Booth Id:
ETSD071
Category:
Engineering Technology: Statics & Dynamics
Year:
2024
Finalist Names:
Shen, Kevin (School: Olympia High School)
Abstract:
By leveraging modern flight computer capabilities, I designed and flight tested an oblique wing aircraft (an efficient variable-sweep design where one wing sweeps forward and the other sweeps aft) capable of significantly reducing the aerodynamic coupling issue, an improvement over NASA’s manually flown oblique wings. After designing the model using computer-aided design and applying sweep theory to optimize the oblique sweep angle, I conducted a computational fluid dynamics simulation to analyze its performance. Analysis revealed that the simulated full-sized oblique wing aircraft could reduce drag by 9.2% compared to conventional symmetric designs, saving up to 25 billion dollars in global fuel costs and 96 million tonnes of annual CO2 emissions, validating the design. After constructing the test model, I overcame aerodynamic coupling by programming a custom-designed flight computer with a novel anti-coupling flight code.
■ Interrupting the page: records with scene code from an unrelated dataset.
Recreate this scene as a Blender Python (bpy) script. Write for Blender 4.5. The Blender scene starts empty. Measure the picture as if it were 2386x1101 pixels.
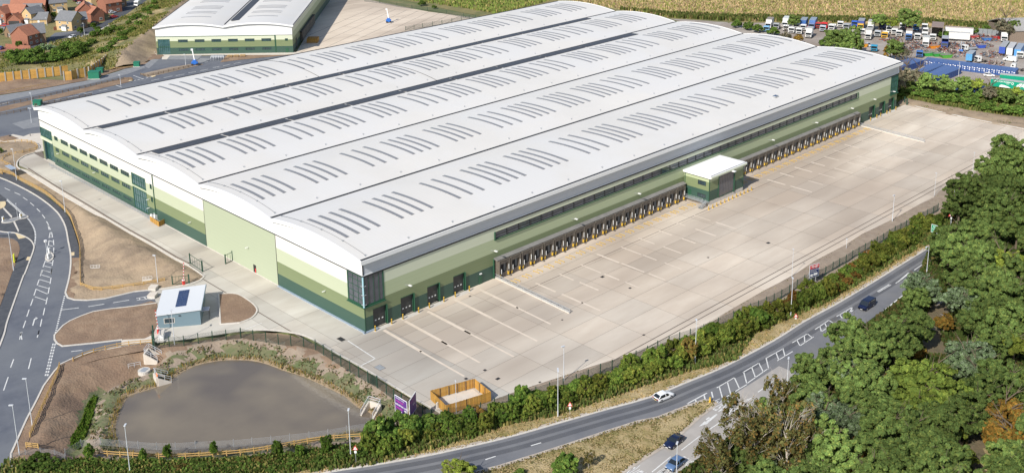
import bpy, bmesh, math, random
import numpy as np
from math import sin, cos, tan, pi, radians, atan2, hypot, sqrt
from mathutils import Vector, Matrix, noise, geometry

random.seed(7)
rng = np.random.default_rng(7)
sc = bpy.context.scene
COL = sc.collection

# ------------------------------------------------------------------ camera
W_, H_ = 2386.0, 1101.0
F_, CX, CY = 2618.6576, 1213.331, 218.3148
YAW, PITCH, ROLL = 0.789879, 0.2714025, -0.00828188
CAM = Vector((-133.02678, -183.27163, 116.37439))
_d = Vector((cos(PITCH)*cos(YAW), cos(PITCH)*sin(YAW), -sin(PITCH)))
_r = _d.cross(Vector((0, 0, 1))).normalized()
_u = _r.cross(_d)
RR = _r*cos(ROLL) + _u*sin(ROLL)
UU = -_r*sin(ROLL) + _u*cos(ROLL)
cd = bpy.data.cameras.new('camera')
cam = bpy.data.objects.new('camera', cd)
COL.objects.link(cam)
m3 = Matrix((RR, UU, -_d)).transposed()
cam.matrix_world = Matrix.Translation(CAM) @ m3.to_4x4()
cd.sensor_fit = 'HORIZONTAL'
cd.sensor_width = 36.0
cd.lens = 36.0*F_/W_
cd.shift_x = (W_/2-CX)/W_
cd.shift_y = (CY-H_/2)/W_
cd.clip_start = 1.0
cd.clip_end = 9000.0
sc.camera = cam

# ------------------------------------------------------------------ light
SUN_AZ, SUN_EL = radians(193.0), radians(38.0)      # direction towards the sun
wd = bpy.data.worlds.new('World')
sc.world = wd
wd.use_nodes = True
nt = wd.node_tree
bg = nt.nodes['Background']
sky = nt.nodes.new('ShaderNodeTexSky')
sky.sky_type = 'NISHITA'
sky.sun_disc = False
sky.sun_elevation = SUN_EL
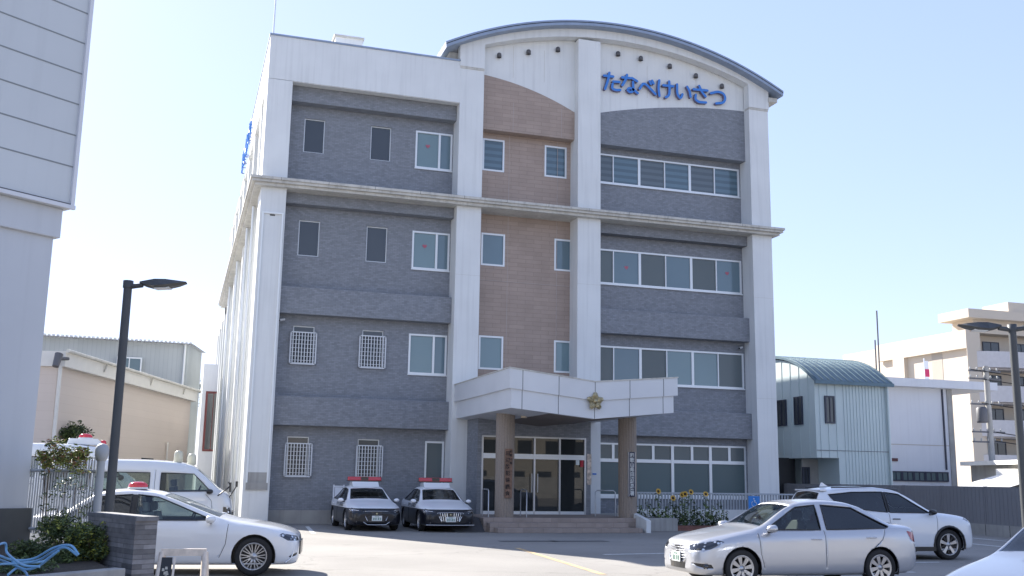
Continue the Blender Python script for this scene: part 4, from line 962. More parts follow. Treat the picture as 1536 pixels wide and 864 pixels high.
# blue hoses
M_hose=mat('blue_hose',(.16,.36,.58),.4,var=.15,vscale=5)
ends=[[(-5,818),(8,815),(10,828),(20,838),(36,848),(60,850)],[(-5,832),(20,840),(50,838),(80,822),(105,818),(118,832)],[(0,846),(30,845),(58,840),(78,828),(98,821),(116,833)],[(-5,838),(18,846),(40,854),(60,848),(78,834),(88,826)],[(12,862),(26,852),(38,858),(42,866)],[(18,843),(60,843),(75,835),(96,818)]]
for i,e in enumerate(ends):
    pts=[at(x,y,8.6+i*.05+.25*math.sin(k)) for k,(x,y) in enumerate(e)]
    P2=[]
    PP=[pts[0]*2-pts[1]]+pts+[pts[-1]*2-pts[-2]]
    for a_ in range(1,len(PP)-2):
        for k in range(6):
            t=k/6;A_,B_,C2,D2=PP[a_-1:a_+3]; P2.append(.5*((2*B_)+(C2-A_)*t+(2*A_-5*B_+4*C2-D2)*t*t+(3*B_-A_-3*C2+D2)*t*t*t))
    P2.append(pts[-1]); mb=MB(); mb.tube(P2,.009,M_hose,8)
    tag(mb.build('hose',M_hose),['blue hose looping highest at the left edge then dipping into the tangle','blue hose that arches over and hangs down at the right tip of the tangle','longest blue hose rising from the soil kerb to the right tip','blue hose along the middle of the tangle ending short of the tip','short blue hose curling down to the kerb at the lower left','blue hose lying straight across the shrub just under the others'][i],'hose','tangled blue hoses over the shrub')
# street lamps
M_pole=mat('lamp_post_dark',(.055,.06,.065),.5,var=.1)
def lamp(name,label,px0,py0,D,zt,arms,rz):
    p=at(px0,py0,D); t=thing(name,label,'street lamp',(p.x,p.y,0),rz); mb=MB()
    mb.tube([(0,0,0),(0,0,.5),(0,0,zt)],[.05,.05,.045],M_pole,16); mb.lathe([(.055,zt-.06),(.055,zt+.02),(.001,zt+.025)],M_pole,16); mb.build('pole',M_pole,t)
    for s in arms:
        M4=Matrix.Rotation(0 if s>0 else math.pi,4,'Z')@Matrix.Translation((0,0,zt-.02))@Matrix.Rotation(R(-2),4,'Y')
        mb=MB(); mb.tube([M4@Vector((0,0,-.03)),M4@Vector((.16,0,-.01))],.028,M_pole,10); mb.build('arm',M_pole,t)
        # leaf-shaped head
        prof=[(.13,.035,.0,.03),(.20,.06,-.03,.04),(.30,.12,-.055,.05),(.42,.14,-.05,.045),(.55,.10,-.025,.03),(.64,.03,0,.012)]
        vs=[]
        for x,w_,zb,ztp in prof: vs+=[M4@Vector(q) for q in ((x,-w_,zb+.02),(x,-w_*.5,zb),(x,w_*.5,zb),(x,w_,zb+.02),(x,w_*.55,ztp),(x,-w_*.55,ztp))]
        mb=MB(); n=6; fs=[(i*n+k,i*n+(k+1)%n,(i+1)*n+(k+1)%n,(i+1)*n+k) for i in range(len(prof)-1) for k in range(n)]+[tuple(range(n)),tuple(range(len(vs)-n,len(vs)))]
        mb.add(vs,fs,M_pole); h=mb.build('lamp_head',M_pole,t)
        mb=MB(); q=[(.30,-.07,-.058),(.30,.07,-.058),(.46,.07,-.052),(.46,-.07,-.052)]; mb.add([M4@Vector(v) for v in q]+[M4@(Vector(v)+Vector((0,0,.012))) for v in q],[(0,1,2,3),(4,5,6,7),(0,1,5,4),(1,2,6,5),(2,3,7,6),(3,0,4,7)],M_alu); mb.build('lens',M_alu,h)
    return t
lamp('street_lamp','single headed dark street lamp rising behind the stone wall on the left',186,500,12.,at(195,424,12.).z,[1],R(-14))
lamp('street_lamp','twin headed dark street lamp at the right edge of the car park',1523,560,14.,at(1518,489,14.).z,[1,-1],R(-25))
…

Using regression analysis with preliminary data from the flight data recorder, I extracted the coupling behavior of the model, which I used to tune the software. After three prototypes and 450 seconds of final flight data, statistical analysis revealed reduced coupling in roll-pitch and pitch-yaw up to 99% and 45%, respectively, though yaw-roll was left coupled for coordinated turning. The data also showed increased pilot control authority in all axes by at least 34%, indicating increased safety. My research demonstrates that the oblique wing’s coupling challenges can be significantly reduced, reviving this now-overlooked design as a promising candidate for the next generation of fuel-efficient aircraft and urging further exploration and adoption of the oblique wing.